We studied European history from the French Revolution in 1789 until the outbreak of the Second World War in 1939 and British History from the Battle of Waterloo in 1815 until the outbreak of the First World War in 1914. The history of Europe seemed filled with interesting things like wars and revolutions, whilst the British history was domestic, it seemed about social unrest and parliamentary reform bills and campaigns to improve the lot of ordinary people – and Ireland, always there, Ireland was waiting to make an appearance in each chapter.

It was Mr Buchanan who stirred up my abiding interest in Irish history. Whilst he had little time for the nationalism of his native Scotland, believing it diverted attention from more serious issues that needed to be addressed in late-1970s Britain, his presentation of the state of Ireland in the 19th Century evoked my sympathy for O’Connell and Parnell and Redmond.

Perhaps it was the books we read, perhaps it was that the compilers of the history syllabus for A-level students at that time did not want to court controversy, but our engagement with the history of England never evoked a passion in me that would have matched the passion felt in reading accounts of Nineteenth Century Ireland.

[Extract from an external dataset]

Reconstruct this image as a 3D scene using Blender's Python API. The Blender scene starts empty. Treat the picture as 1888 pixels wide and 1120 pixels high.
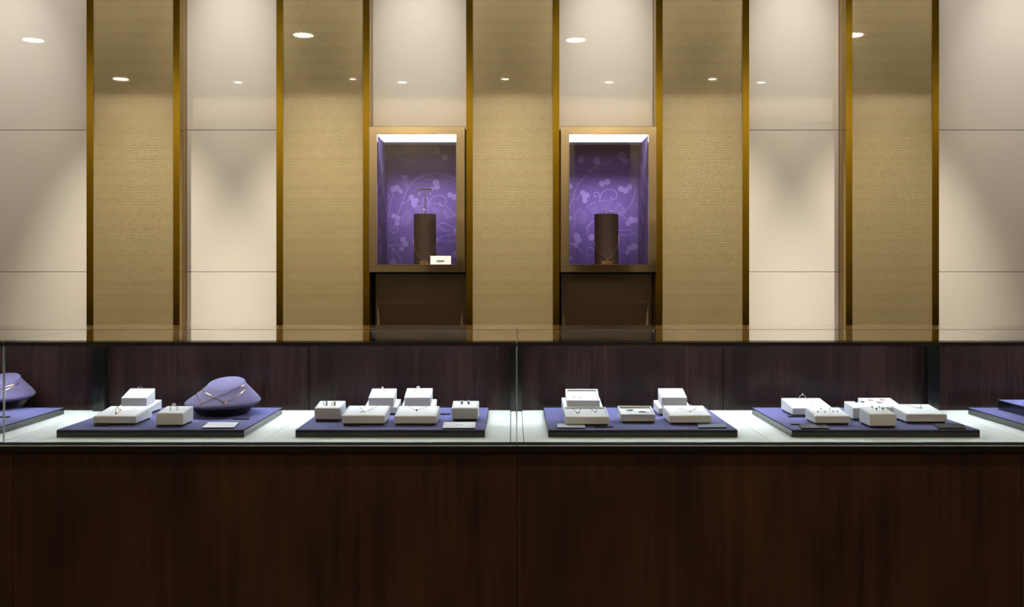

It was not Mr Buchanan’s fault. There were books he recommended that I simply did not read. Notionally radical in my politics, I never troubled myself to learn a history that embraced the community in which I had grown up. I knew about Sans Culottes, and Red Shirts and Communards and Internationalists, but hardly a thing about Luddites or Captain Swing or Chartists. There was an entire radical history that took place in familiar places and that was just overlooked.

Nearly forty years later, I promised myself I would try to read the history to which Mr Buchanan had pointed. “Captain Swing” had only been published a decade before he talked about it, by radical historians Eric Hobsbawm and George Rudé, it tells of the agrarian unrest that spread across much of southern and eastern England in the autumn of 1830. The book tells a story that includes towns and villages with which Mr Buchanan and I would be familiar. A whole history on our doorstep, and I missed it.

The first hundred pages were read in a single sitting.